In 1967 I was teaching at a college in the South-West of England. My undergraduates that year were a really mixed bunch of characters and we had, very unusually, two women moving forward to electronic engineering degrees in the group of maybe twenty students. The two ladies stood out because they were so much better at just about every level than their male colleagues. They presented material on time; they were logical; they worked honestly; they were accurate; they left labwork clean; they really cared about what they were doing and where they were going. They had to work harder just so that they could be recognized as being real. Totally unfair, of course, and, unfortunately, nothing much has changed in that respect over all those decades.
That same year I was involved with some research work with high-power klystrons, which were invented by the Varian brothers in the late 1930s (the company has just been
acquired by Agilent) and became the staple tube for early radar. I was invited to a conference on RF/optical research at what was then Standard Telephones & Cable (STC). The lab involved in the conference was at the Maypole Corner (how British can you get?) in Harlow in the County of Essex. Harlow was a village up until about 1947, when it became the site for one of the post-war “New Towns” that were intended to relieve the stresses of rebuilding bomb-torn London.
The building material of that time was concrete. Lots and lots of concrete. No wood, no bricks, just concrete. Harlow was a concrete jungle.
The Maypole Corner lab was concrete. STC, which later became STL, was about as boring a place you could imagine.
But there was one man in that building who spoke magic. He was talking about sending light down a plastic pipe…

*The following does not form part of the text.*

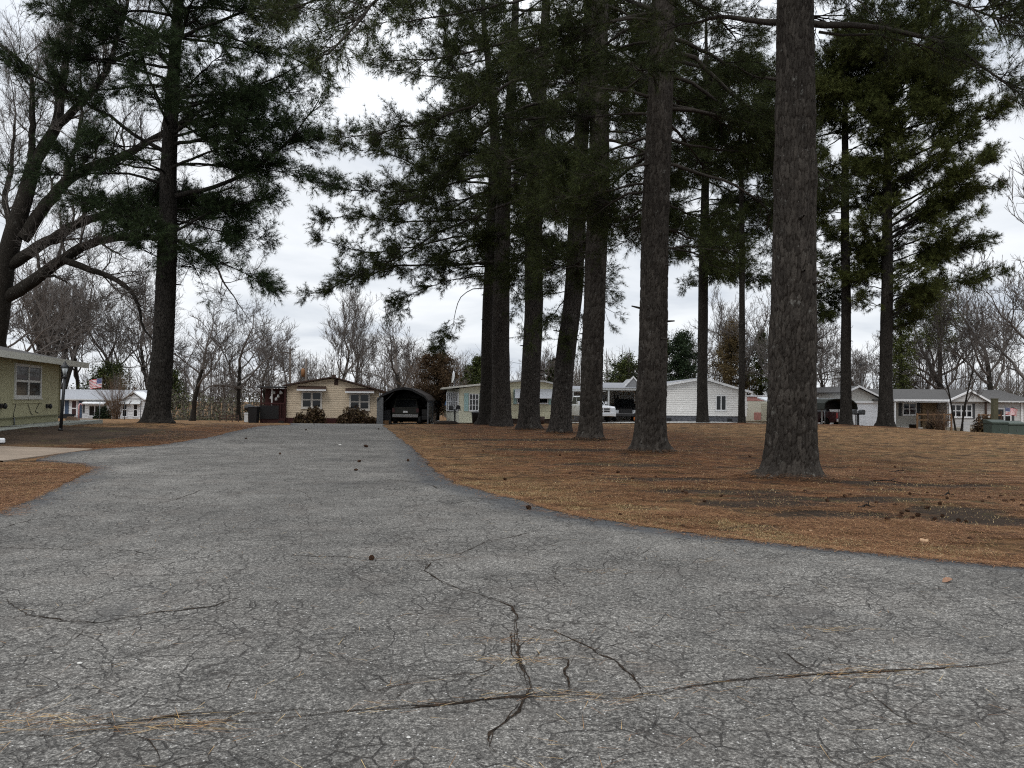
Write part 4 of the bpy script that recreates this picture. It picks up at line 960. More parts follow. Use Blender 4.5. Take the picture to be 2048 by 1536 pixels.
pine(PX['P13'], 'pine_tree', 'big dark pine alone on the left lawn beyond the lamp post', None, NEED_B, BARK_L, 13, .23, .0098,
  [([(355,396),(410,379),(458,362),(513,335),(547,311),(581,280),(605,250),(640,200)], -2, .12, dict(bare=.3, sub=1.3)),
   ([(530,332),(564,342),(608,362),(667,371)], -2, .03, dict(bare=.1)), ([(572,286),(610,285),(650,280),(690,262)], -2, .03, dict(bare=.05)),
   ([(328,472),(308,437),(284,420),(240,405),(170,408),(100,395)], -2, .06, dict(bare=.35, dens=.9)),
   ([(328,308),(290,284),(253,260),(219,232),(171,205),(130,185),(96,164),(40,140),(-20,110)], -3, .10, dict(bare=.3, sub=1.3, dens=1.2)),
   ([(328,232),(308,185),(290,137),(280,92),(290,44),(300,0)], 1, .08, dict(dens=.7)), ([(342,137),(308,99),(273,62),(239,17),(200,-40)], -1, .08, dict(bare=.3)),
   ([(355,236),(386,205),(455,198),(496,178),(560,150),(620,120)], -1, .08, dict(bare=.25, sub=1.3, dens=1.2)), ([(366,75),(393,58),(431,48),(479,24),(560,10),(640,20)], 0, .09, dict(bare=.3)),
   ([(362,60),(395,40),(424,0)], 0, .08), ([(365,73),(461,72),(506,89),(547,103),(600,120),(660,160)], 1, .06, dict(bare=.3)),
   ([(355,479),(376,485),(407,506),(444,526),(496,550),(540,572)], -1, .06, dict(bare=.35, dens=1.6, sub=1.0)), ([(355,468),(393,441),(427,420),(480,405),(545,400)], -1, .06, dict(bare=.3, dens=1.6, sub=1.2)),
   ([(352,440),(400,450),(460,470),(530,480)], 1, .05, dict(bare=.3, dens=1.6)),
   ([(355,503),(390,530),(405,565),(415,600)], 0, .035, dict(bare=.9, dens=.1, sub=.4)), ([(325,370),(270,350),(200,345),(120,350),(40,345)], -2, .07, dict(bare=.35, dens=1.0)),
   ([(325,345),(260,330),(180,315),(110,300)], 1, .06, dict(bare=.35))],
  [R_(62, [(540, 1.2, 2.2), (480, 2.2, 3.6), (400, 4.6, 4.4), (300, 5.2, 5.6), (150, 5.2, 5.6), (0, 5.5, 5.6), (-150, 4.5, 4.8)], el=(-.05, .45), droop=(.1, .35), kw=dict(dens=1.05))])

# ------------------------------------------------------------------ the big bare oak on the left
def oak():
    d = 38.5; rg = np.random.default_rng(11); ta = Acc(); ca = Acc(); tw = []
    LB = [([(-40,860),(-30,780),(-14,690),(-4,610),(10,525),(34,444),(55,376),(68,325)], (58, 26), 0), ([(68,325),(89,294),(116,246),(120,205),(137,85),(140,50),(150,-20)], (24, 6), 1.5),
          ([(44,478),(85,420),(130,362),(191,328),(239,318),(273,297),(325,267),(380,235)], (26, 9), 2), ([(20,530),(85,489),(154,448),(212,427),(256,419),(330,430),(400,400)], (24, 6), 1),
          ([(0,600),(30,586),(68,561),(120,520),(164,492),(212,477),(267,475),(314,472),(355,480),(393,499),(430,530)], (27, 5), .8), ([(126,520),(150,527),(171,537),(212,550),(246,567),(270,591),(280,619),(284,653),(304,677)], (15, 3), -1),
          ([(62,330),(65,240),(64,154),(40,120),(0,90)], (15, 6), -1.5), ([(112,256),(164,205),(205,157),(219,126),(239,68),(256,0)], (16, 6), -.5), ([(219,126),(250,110),(290,100),(330,40)], (9, 4), 0), ([(5,560),(20,440),(8,400),(22,340),(30,250)], (18, 5), 1.5),
          ([(-10,640),(-60,560),(-120,480)], (30, 10), 0), ([(80,552),(110,552),(135,565)], (7, 3), 0), ([(137,85),(170,60),(200,0)], (8, 3), 1), ([(130,362),(150,300),(165,230),(160,150)], (10, 4), -1)]
    for j, (pts, (a, b), dd) in enumerate(LB):
        n = len(pts); q = np.array([P(x, y, d + dd * i / (n - 1)) for i, (x, y) in enumerate(pts)])
        if j == 0: q[0, 2] = gz(q[0, 0], q[0, 1])[0] - .3
        m = 26; q = smooth_path(q, m); q += rg.normal(0, .018, q.shape); R = np.linspace(a, b, m) * d / F / 2
        if j == 0: R[:3] *= np.array([1.5, 1.25, 1.08])
        V, Q = tubes(q[None], R[None], 14 if a > 20 else 8); ta.add(V, Q)
        if j == 0: continue
        L = np.linalg.norm(np.diff(q, axis=0), axis=1).sum(); k = int(L * 2.2) + 3
        for i in range(k):
            t = .22 + .78 * (i + rg.random()) / k; ii = min(m - 2, int(t * (m - 1))); tg = nrm(q[ii + 1] - q[ii]); s = rg.normal(size=3); s -= s.dot(tg) * tg; s /= np.linalg.norm(s)
            grow(ca, rg, q[ii], tg * .55 + s * .75 + np.array([0, 0, .25]), rg.uniform(.9, 2.2), max(.014, R[ii] * .33), 2, 3, .07, .2, (5, 5, 5), .6, tw=tw)
        grow(ca, rg, q[-1], q[-1] - q[-3], rg.uniform(1.5, 2.6), R[-1], 1, 3, .07, .18, (4, 4, 4), .62, tw=tw)
    fine_twigs(ca, rg, tw, 8, .8, .0075, 3)
    o = P(-40, 860, d); o[2] = gz(o[0], o[1])[0]
    root = thing('oak_tree', o, 0, 'huge bare oak with arching limbs rising behind the green house', 'tree')
    for A in (ta, ca): A.V = [v - o for v in A.V]
    link('trunk', ta.mesh('trunk', BARK_D), root); link('twigs', ca.mesh('twigs', BARK_G), root)
oak()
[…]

Dr Charles Kao was also on the faculty of The Chinese University of Hong Kong – later to become a professor there and then Vice Chancellor. This dreamer felt that the simple constraint of refractive optics meant that a light beam would be unable to disperse from the center of that pipe. But where would that plastic pipe come from? It took Corning another five years to come up with
fiber-optic cable.
And look where we are now, baby!
Very deservedly, and very belatedly, Dr Kao has won 50% of this year’s
Nobel Prize for Physics. The other 50% is shared by the inventors of the CCD image sensor, Willard Boyle and George Smith, who got together in front of a white board in Boyle’s office at Bell Labs to work out the physics of imaging on silicon. How wonderful for engineers… because that’s what this is all about.